Ça n’a pas eu un grand impact sur moi étant enfant. Mais plus tard, quand j’ai commencé à graviter autour de la musique qui me semblait la plus sincère, neuf fois sur dix, c’était là que j’allais. Si j’aime autant la country, c’est parce qu’elle est authentique. Tu ne dois pas deviner si les songwriters te disent la vérité ou pas. Tu l’entends. Tu comprends vraiment qu’ils racontent leur histoire. De manière très simple en plus. J’ai l’impression d’écouter l’âme de ces gens me parler. Peu de musiques te donnent ce sentiment. Je pense que tu dois vivre un certain type d’existence pour avoir la capacité de délivrer ces messages de manière aussi honnête. Ce côté terre à terre me réconforte.

Planche de salut

Symbole vivant d’un certain rock indé, Lytle sourit en parlant des gens qui disent adorer la country tout en ne jurant que par Johnny Cash, Hank Williams et Willie Nelson. Lui affectionne les vies étranges, les parcours cabossés. “George Jones était vraiment dérangé mais il faisait de la musique magnifique qui exprimait ses tourments intérieurs. Je pense aussi à Merle Haggard, qui venait de Californie et passait son temps à entrer et sortir de prison. La musique était pour eux l’unique planche de salut. Le seul moyen d’échapper à une vie médiocre et merdique.” Pour lui aussi, le skateur empêché, la musique a joué ce rôle. “Elle a remplacé les séances de psy (rires). Je ne suis pas quelqu’un de très affectueux, de très expressif, de très bavard dans la vie de tous les jours. Même avec les gens dont je suis le plus proche. Je pense que l’endroit où je m’exprime le mieux, c’est ma musique. Pas spécialement dans mes textes. Dans ma musique. Elle a toujours été thérapeutique.

© National

Le Grandaddy en chef a du mal avec la country d’aujourd’hui. Il la trouve vilaine et excessivement produite. Trop paillettes, trop glamour. Quand elle n’est pas trop prévisible, noyée dans les clichés. “Le camion, les bières dans les champs… C’est affreux. Il y a encore des jeunes qui en écoutent. Mais c’est lié à des régions rurales, conservatrices, républicaines. Ce n’est pas juste l’esthétique et le son qui me dérangent, c’est le côté artificiel et sans substance. Ça me donne envie de vomir parfois. Il y a une nouvelle génération d’artistes country qui est arrivée. Aussi ulcérée que moi par ce constat et par ce qui domine sur les stations de radio dédiées au genre. Je pense à Jason Isbell, à Sturgill Simpson.”

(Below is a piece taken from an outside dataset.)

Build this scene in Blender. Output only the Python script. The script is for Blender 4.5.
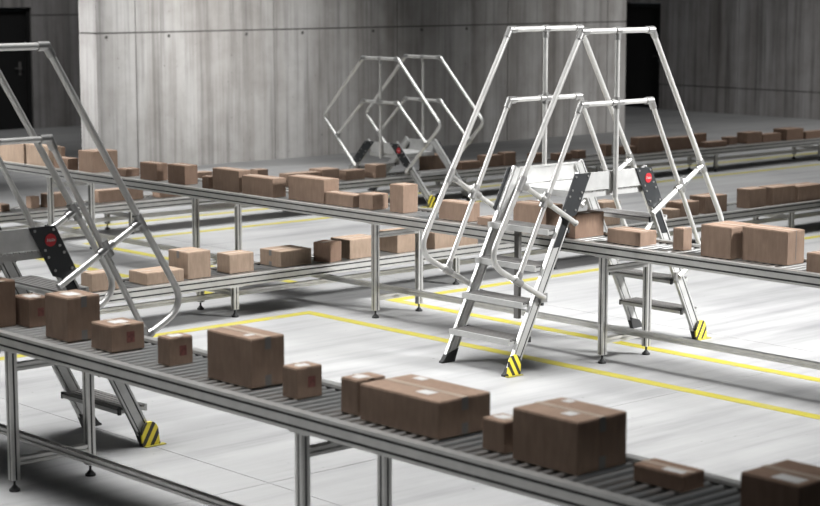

Lytle est un amateur de randonnées et de VTT dans les grands espaces. On repense à l’histoire de cet alpiniste qui s’est barré sans prévenir, est resté coincé après une chute et a dû se couper un bras pour rester en vie. Danny Boyle l’a racontée dans 127 heures. “Ma copine déteste quand je pars à l’aventure comme ça. Maintenant je laisse un mot, avec l’heure à laquelle je suis parti, la direction que j’ai prise. J’ai connu quelques mésaventures. Si tu arrives en haut d’une montagne et que les nuages débarquent, ton téléphone ne marche pas, le GPS déconne. Tu ne sais plus par où aller. Le soleil se couche. Tu te retrouves dans le noir. C’est à ce moment-là que les choses commencent à être vraiment intéressantes…

Il y a quelques années, il annonçait que Grandaddy pourrait mettre la clé sous le paillasson. Il sort désormais un nouveau disque et a déjà le prochain. “J’ai retenu la leçon. Je ne m’avancerai plus sur ce genre de choses. Je me disais que ça amènerait un petit peu de dramaturgie à la promotion. Mais ça ne sert à rien en fait. J’ai juste tellement de chansons. Le problème, c’est que j’ai des soucis d’oreilles. Des soucis aux yeux aussi. C’est pour ça que je porte des lunettes de soleil. Différentes parties de mon corps sont en train de me lâcher. Je n’ai plus la même résistance qu’avant. J’essaie de créer une situation dans laquelle je peux me concentrer sur la musique. J’ai de sales acouphènes. Ça rend dingue à un moment…

GranDaddy, Blu Wav, distribué par Dangerbird Records.